(2)継続的取組のための要件
連携・協働事業の立上げが仮に成功しても、それが必ずしも長期的に継続されるとは限らない。そこで次に、継続的取組を可能にする要件を述べる。
(1)新たな連携・協働を模索する意欲の有無
連携・協働にも様々な手法や分野があり、新たに開拓しなけれぱ、活動意欲も衰退していく。
新たな連携・協働の模索の例としては、地域の複数の大学や行政が連携・協働事業を行うことがあげられ、静岡県西部高等教育ネットワーク会議では、地域の総合的な学術・文化の振興、向上を図ることを目的として、浜松市、磐田市、袋井市と静岡大学、浜松医科大学、静岡文化芸術大学、聖隷クリストファー大学、静岡理工科大学、静岡産業大学、浜松短期大学、浜松大学が連携して事業を行っている。これらの行政と大学は緊密に連携し、単位互換や教育研究交流、市民向け大学講座の展開、大学・地域の総合的な情報提供など、様々なテーマに挑戦している。

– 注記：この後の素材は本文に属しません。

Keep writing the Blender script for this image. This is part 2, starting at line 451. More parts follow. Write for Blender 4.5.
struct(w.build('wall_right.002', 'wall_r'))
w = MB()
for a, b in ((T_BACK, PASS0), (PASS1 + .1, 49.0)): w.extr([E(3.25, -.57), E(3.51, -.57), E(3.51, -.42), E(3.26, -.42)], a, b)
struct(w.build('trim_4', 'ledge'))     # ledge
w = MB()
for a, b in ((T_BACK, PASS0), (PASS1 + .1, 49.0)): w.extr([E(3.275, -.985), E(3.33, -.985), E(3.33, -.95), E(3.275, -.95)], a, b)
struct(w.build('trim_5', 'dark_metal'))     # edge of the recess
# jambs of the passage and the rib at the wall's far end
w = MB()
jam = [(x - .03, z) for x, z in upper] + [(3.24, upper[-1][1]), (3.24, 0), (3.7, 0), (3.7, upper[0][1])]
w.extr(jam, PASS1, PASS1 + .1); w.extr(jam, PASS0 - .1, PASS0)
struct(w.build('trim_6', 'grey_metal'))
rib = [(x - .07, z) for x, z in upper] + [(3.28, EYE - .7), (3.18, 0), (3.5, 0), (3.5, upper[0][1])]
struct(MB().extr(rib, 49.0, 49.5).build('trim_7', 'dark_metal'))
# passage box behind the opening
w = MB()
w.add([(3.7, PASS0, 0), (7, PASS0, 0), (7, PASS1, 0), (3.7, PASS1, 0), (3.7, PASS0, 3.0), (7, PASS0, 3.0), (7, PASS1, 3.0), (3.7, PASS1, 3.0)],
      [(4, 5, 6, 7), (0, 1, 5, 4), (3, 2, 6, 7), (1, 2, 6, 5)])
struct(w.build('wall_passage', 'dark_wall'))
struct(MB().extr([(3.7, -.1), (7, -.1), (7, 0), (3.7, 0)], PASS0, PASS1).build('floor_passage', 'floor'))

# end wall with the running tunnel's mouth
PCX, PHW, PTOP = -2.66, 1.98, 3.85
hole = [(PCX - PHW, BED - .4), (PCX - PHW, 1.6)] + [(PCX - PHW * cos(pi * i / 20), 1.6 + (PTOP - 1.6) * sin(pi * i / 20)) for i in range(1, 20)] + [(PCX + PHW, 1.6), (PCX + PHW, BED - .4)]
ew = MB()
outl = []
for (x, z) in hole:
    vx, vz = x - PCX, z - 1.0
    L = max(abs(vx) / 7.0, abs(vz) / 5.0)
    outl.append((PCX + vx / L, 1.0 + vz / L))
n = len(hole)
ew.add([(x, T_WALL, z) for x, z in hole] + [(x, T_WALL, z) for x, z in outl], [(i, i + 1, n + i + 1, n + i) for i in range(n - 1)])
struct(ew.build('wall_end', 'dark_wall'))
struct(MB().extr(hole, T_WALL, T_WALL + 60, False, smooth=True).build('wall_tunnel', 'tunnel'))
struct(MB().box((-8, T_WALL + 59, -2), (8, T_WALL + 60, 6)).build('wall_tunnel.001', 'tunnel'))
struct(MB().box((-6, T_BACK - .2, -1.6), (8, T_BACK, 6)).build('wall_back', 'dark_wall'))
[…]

また、宗像市では東海大学福岡短期大学、福岡教育大学、日本赤十字九州国際看護大学の3大学合同で「むなかた大学のまち協議会」を設置し、新たな連携・協働の形態を試みており、複数の大学や行政が共同して活動することは、活動領域や地域の交流範囲を広げ、広い地域でのまちの活性化を可能にする。
新しいタイプの連携・協働事例としては、浦安市と明海大学の図書館の開放があり、大学図書館の開放は多数みられるが、市と大学の図書館の相互協力により、公共図書館と大学図書館の資料を同時に大学図書館で貸し出すという試みは全国初である。
(2)新たな連携・協働を支援する協定書の追加
包括協定書を締結しても、それは具体的な内容に踏み込むものというよりは、連携・協働の必要性への合意に留まることが多い。そのため、協定後も常に個別の事業を模索・開発し、行政と大学が新たな合意を明示していくことは、提案段階でとどまってしまうことが多い各種アイデアを具体的で確実な実現に導くことができ、また、事業の見直し・企画を続けていくことで新たな連携・協働事業が生み出される可能性も高くなる。
(3)結果のフィードバックや広報の推進
常に情報を共有化していくためには、単なる文書の共有レベルでもあって重要であり、会議や検討会などの結果を互いにフィードバックするような制度、仕組みづくりを進める必要がある。また、連携・協働事業についての外部への広報も、地域を含めて情報を発信するとともに、外部からの意見を聞き、視点の異なったアイデアの提供や新たな人材の事業参加、内部の意識共有化を図るなどといった効果がある。
また、内部における人や情報のネットワークの強化も、事業の反省点や成功点を行動に移すための仕組みづくりの一つであり、フィードバック担当の機関を設ければ、会議などの内容を直接事業に反映することが可能となる。
(4)連携・協働の拡大に伴う人間関係(人脈)の重層化
長年にわたって形成されてきた人間関係(人脈)の有無は、事業の成功に関わるだけでなく、今後とも事業を継続する原動力にもなるものであり、事業が安定するためには、核となって活動する人材の固定化や継続的な供給が必要である。
また、地域における人間関係の濃密化は、まちづくりの活性化ともいえる側面があり、活動の中から地域連携の新たなリーダーが育成されたり、教員や学生が意欲的になるなど、事業推進のためのよりよい連鎖を生み出すことができる。
(5)連携・協働推進の要件とサイクル
最後に、結論として本章をまとめると、図表4−11のとおりとなる。連携・協働を立上げ、継続的取組を可能にし、連携・協働事業を安定化させるためには、図表のような好循環のサイクルを地域に構築していくことが必要である。